Eppure, è passato un anno. Di Silvia Romano conosciamo – anche se non in maniera approfondita, grazie (per fortuna!) al silenzio rispettoso della famiglia – poco. Possiamo soltanto immaginare la grandezza del suo cuore e l’enormità del suo coraggio che l’aveva spinta in Kenya ad aiutare i bambini e a portare loro quell’ampio sorriso che conosciamo, ormai, dalle foto che parlano di lei. Possiamo dire come sia stata rapita, visto che qualche dettaglio sul pomeriggio del 19 novembre è stato raccontato da chi lavorava insieme a lei.
La speranza su Silvia Romano
Di Silvia Romano immaginiamo i pensieri, quelli da ragazza italiana appena laureata, che voleva decidere e costruire il suo futuro. Non lasciandoselo scorrere addosso, ma andandoselo a prendere, fosse anche in capo al mondo. Su Silvia Romano abbiamo letto le offese di ogni tipo, abbiamo visto il volto peggiore della rete che giudica senza sapere, che sentenzia prima di avere le prove, che si acceca nell’ideale del prima gli italiani e che poi lascia che proprio un’italiana finisca nel dimenticatoio, assegnata al proprio destino ineluttabile.
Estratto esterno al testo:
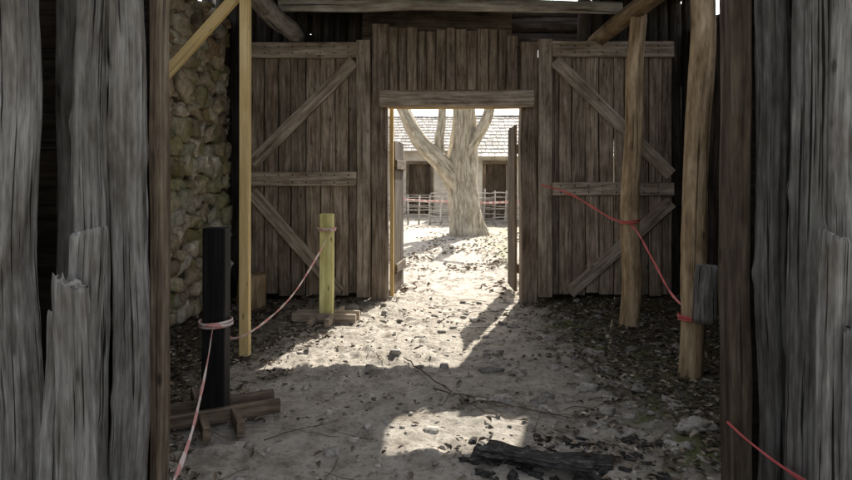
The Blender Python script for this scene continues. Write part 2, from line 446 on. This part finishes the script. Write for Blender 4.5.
# ------------------------------------------------------------------ roof structure
r = MB()
r.log((-1.75, 7.36, 3.60), (2.35, 7.40, 3.57), .085, .075, nr=16, tint=1.15, wob=.02)
r.build('roof_beam', M_beam)
r = MB(); r.log((-1.62, 7.75, 3.27), (-1.62, 2.9, 3.22), .10, .11, tint=.75); r.build('roof_purlin', M_beam)
r = MB(); r.log((2.14, 7.75, 3.24), (2.16, 2.9, 3.22), .09, .11, tint=.6); r.build('roof_purlin', M_bar)
r = MB(); yy = 4.5  # unseen roof, its extent set to keep sun off the palisades
while yy < 8.4:
    w = U(.16, .24)
    spans = [(-2.6, 3.4)] if yy < 7.75 else [(-2.6, 1.2), (2.25, 3.4)]  # board gap shaped to let the nearer sun patch through
    for (xa, xb) in spans:
        r.board((xa, yy+w/2, 3.90+U(-.01, .01)), (xb, yy+w/2, 3.90), w-.004, .03, normal=(0, 0, 1), tint=U(.7, 1), step=1)
    yy += w
for xx in (-2.4, -1.62, -.3, 1.1, 2.35, 3.2):
    r.log((xx, 4.4, 3.80), (xx, 8.5, 3.82), .05, nr=10, step=.4, tint=.7)
r.build('sun_shaping_roof', M_jamb)
r = MB()
for zz in (3.42, 3.63, 3.83): r.log((-3, 8.5, zz), (3.6, 8.53, zz), .115, nr=14, tint=.9)  # added log stack, hides bright sky behind the gap, sun passes above
for xx in (-2.9, 3.5): r.log((xx, 8.5, -.1), (xx, 8.5, 3.3), .1, nr=12)
r.build('sky_blocker_logs', M_darklog)

# posts in the passage
p = MB(); p.log((2.03, 6.25, -.2), (2.16, 6.25, 3.18), .098, .083, nr=24, step=.05, wob=.03, rough=.09, tint=.95); p.build('log_post', M_bar)
p = MB(); p.log((2.04, 4.75, -.2), (2.14, 4.75, 3.14), .098, .088, nr=24, step=.05, wob=.025, rough=.09, tint=.9); p.build('log_post', M_bar)
e = empty('timber_prop')
p = MB(); p.board((-1.55, 5.27, 0), (-1.545, 5.27, 3.13), .082, .08, jit=.002, ch=.004); p.build('post', M_new, e)
p = MB(); p.board((-1.60, 5.36, 3.16), (-2.46, 5.36, 2.20), .09, .05, jit=.002, ch=.004); p.build('diagonal_brace', M_new, e)

def stand(name, x, y, h, w, mat, fl, ang, ft):
    e = empty(name); p = MB()
    p.board((x, y, .03), (x+.005, y, h), w, w*.9, jit=.003, ch=.008); p.build('post', mat, e)
    p = MB(); c, s_ = math.cos(ang), math.sin(ang); g0 = gz(x, y); o = w*.5+.025
    for sg, z0 in ((-1, .012), (1, .012)):
        ox, oy = -s_*o*sg, c*o*sg
        p.board((x+ox-c*fl, y+oy-s_*fl, g0+ft/2+z0), (x+ox+c*fl, y+oy+s_*fl, g0+ft/2+z0), ft, .045, normal=(-s_, c, 0), jit=.004)
    for sg in (-1, 1):
        ox, oy = c*o*sg, s_*o*sg
        for q0, q1 in ((-fl, -o-.03), (o+.03, fl)):
            p.board((x+ox-s_*q0, y+oy+c*q0, g0+ft/2+.01), (x+ox-s_*q1, y+oy+c*q1, g0+ft/2+.01), ft*.95, .045, normal=(c, s_, 0), jit=.004)
    return e, p
e, p = stand('barrier_post', -1.325, 3.88, 1.20, .14, M_black, .38, .45, .085)
p.build('feet', M_jamb, e)
e, p = stand('barrier_post', -1.06, 6.55, 1.14, .14, M_yel, .34, -.1, .09)
p.build('feet', M_frame, e)

p = MB(); p.log((-2.05, 7.2, -.05), (-2.05, 7.2, .40), .17, .16, nr=20, step=.05, rough=.06, tint=.9); p.build('tree_stump', M_bar)
e = empty('log_rail'); p = MB()
p.log((2.115, 4.60, .44), (2.12, 4.60, .86), .088, .082, nr=18, step=.04, tint=.8); p.build('upright', M_grey, e)
p = MB(); p.log((2.19, 4.68, .57), (3.35, 4.9, .55), .085, .085, nr=18, step=.08, tint=.5)
p.log((3.2, 4.88, -.1), (3.2, 4.88, .5), .08, nr=14, tint=.4); p.build('cross_log', M_grey, e)

# ------------------------------------------------------------------ barrier tapes
def tape(name, pts, w, mat, loops=()):
    t = MB(); pts = [Vector(q) for q in pts]
    dense = []
    for i in range(len(pts)-1):
        p0 = pts[max(0, i-1)]; p1 = pts[i]; p2 = pts[i+1]; p3 = pts[min(len(pts)-1, i+2)]
        for k in range(12):
            u = k/12
            dense.append(.5*((2*p1)+(p2-p0)*u+(2*p0-5*p1+4*p2-p3)*u*u+(3*p1-p0-3*p2+p3)*u**3))
    dense.append(pts[-1])
    A = []; B = []; L = 0; sd = U(0, 50); secs = []
    for i, q in enumerate(dense):
        d = (dense[min(i+1, len(dense)-1)]-dense[max(i-1, 0)]).normalized()
        if i: L += (q-dense[i-1]).length
        an = 1.2*N(L*1.3, sd, 0)
        ref = Vector((0, 0, 1)) if abs(d.z) < .9 else Vector((1, 0, 0))
        a0 = (ref - d*ref.dot(d)).normalized(); b0 = d.cross(a0)
        a = a0*math.cos(an)+b0*math.sin(an); b_ = d.cross(a)
        if a.cross(b_).dot(d) < 0: b_ = -b_
        A.append(a); B.append(b_)
        ww = w/2*(1+.7*N(L*7, sd, 3)); tt = w*.16
        secs.append([(ww, tt*.2), (0, tt*(1+N(L*6, sd, 8))), (-ww, tt*.2), (-ww, -tt*.2), (0, -tt*.4), (ww, -tt*.2)])
    t.sweep(dense, secs, A, B, smooth=False)
    for (cx, cy, cz, r_) in loops:
        for j in range(3):
            PP = []; AA = []; BB = []; SS = []
            tl = U(-.15, .15); dz = U(-.012, .012)
            for k in range(25):
                th = 2*math.pi*k/24; dr = Vector((math.cos(th), math.sin(th), 0))
                PP.append(Vector((cx, cy, cz+dz+tl*r_*math.cos(th)))+dr*(r_+.002*j)); AA.append(Vector((0, 0, 1))); BB.append(dr)
                SS.append([(w*.35, -.002), (w*.35, .002), (-w*.35, .002), (-w*.35, -.002)])
            t.sweep(PP, SS, AA, BB, caps=False)
    return t.build(name, mat)
tape('barrier_tape', [(-1.0, 6.47, .97), (-1.09, 6.2, .74), (-1.24, 5.7, .43), (-1.38, 5.1, .29), (-1.42, 4.5, .34), (-1.33, 3.98, .60), (-1.32, 3.80, .60)], .024, M_tapeS,
     loops=[(-1.06, 6.55, .98, .100), (-1.325, 3.88, .60, .100)])
tape('barrier_tape', [(-1.31, 3.79, .60), (-1.27, 3.55, .40), (-1.22, 3.2, .18), (-1.16, 2.8, .1), (-1.12, 2.4, .04)], .026, M_tapeS)
tape('barrier_tape', [(1.40, 7.46, 1.44), (1.66, 7.1, 1.34), (1.95, 6.5, 1.10), (2.06, 6.14, 1.04), (2.09, 5.7, .78), (2.08, 5.2, .53), (2.05, 4.64, .46)], .018, M_tapeR,
     loops=[(2.065, 6.25, 1.08, .100), (2.055, 4.75, .45, .104)])
tape('barrier_tape', [(1.40, 2.86, .375), (1.47, 2.76, .31), (1.56, 2.50, .26), (1.66, 2.20, .27), (1.9, 2.15, .31), (2.4, 2.1, .40)], .030, M_tapeR)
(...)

Per Silvia Romano speriamo. Chiudendoci le orecchie davanti alle fake news, facendoci scudo rispetto alle tante voci che arrivano dall’altrove, da quello del dibattito politico di bassa lega che ci bombarda con la propaganda su Bibbiano, sulla sostituzione etnica, su com’era bello il mondo quando c’era LVI. È il senso dell’immagine con cui abbiamo voluto accompagnare questo viaggio a ritroso e che abbiamo voluto utilizzare per descrivere la storia di una ragazza di 24 anni. Che credeva, suo malgrado, che essere buoni, in questo mondo sbagliato, fosse ancora possibile.